3D Path-Following Guidance via Nonlinear Model Predictive Control for Fixed-Wing Small UAS

TL;DR

This paper develops and tests two nonlinear model predictive control algorithms for 3D path-following of small fixed-wing UAVs, demonstrating improved real-world performance over traditional guidance methods.

Contribution

Introduces two novel MPC-based 3D path-following guidance algorithms specifically designed for small fixed-wing UAVs, with real-world flight validation.

Findings

MPC algorithms outperform baseline lookahead guidance in tests

Successful flight tests at speeds up to 36 m/s

Demonstrates feasibility of nonlinear MPC for complex 3D paths

Abstract

This paper presents the design, implementation, and flight test results of two novel 3D path-following guidance algorithms based on nonlinear model predictive control (MPC), with specific application to fixed-wing small uncrewed aircraft systems. To enable MPC, control-augmented modelling and system identification of the RAAVEN small uncrewed aircraft is presented. Two formulations of MPC are then showcased. The first schedules a static reference path rate over the MPC horizon, incentivizing a constant inertial speed.
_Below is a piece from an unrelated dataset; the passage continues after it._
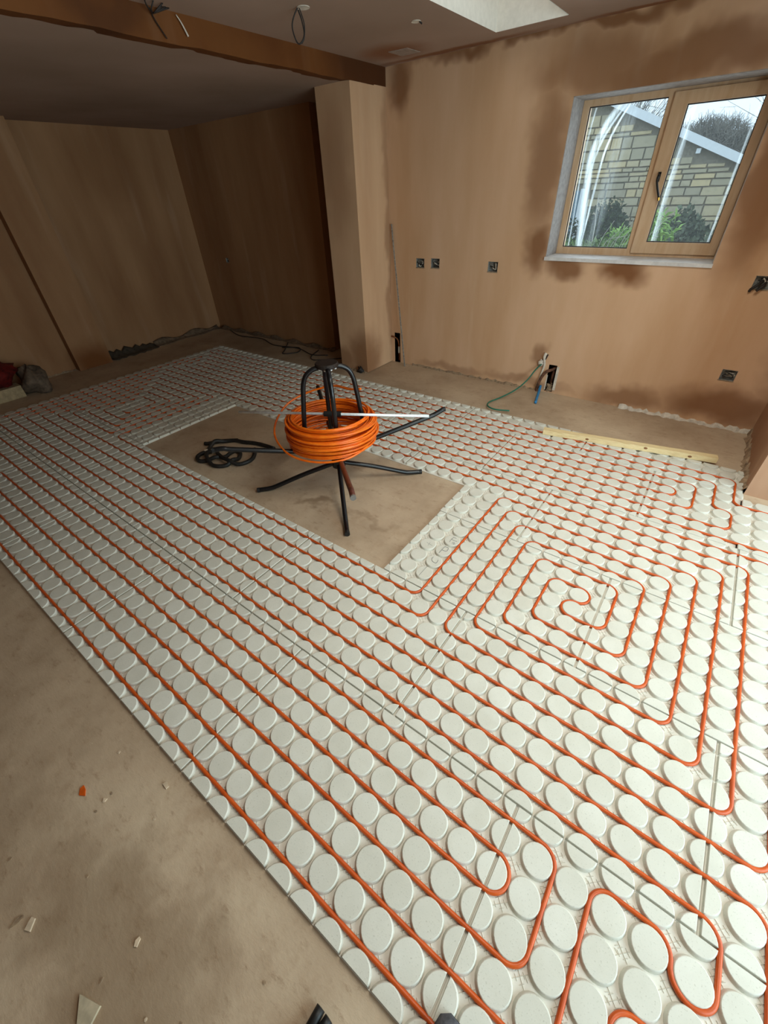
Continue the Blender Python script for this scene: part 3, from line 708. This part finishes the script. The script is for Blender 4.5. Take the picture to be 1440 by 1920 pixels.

The second, with inspiration from model predictive contouring control, dynamically optimizes for the reference path rate over the controller horizon as the system operates. This allows for a weighted tradeoff between path progression and distance from path, two competing objectives in path-following guidance. Both controllers are formulated to operate over general smooth 3D arc-length parameterized curves. The MPC guidance algorithms are flown over several high-curvature test paths, with comparison to a baseline lookahead guidance law. The results showcase the real-world feasibility and superior performance of nonlinear MPC for 3D path-following guidance at ground speeds up to 36 meters per second.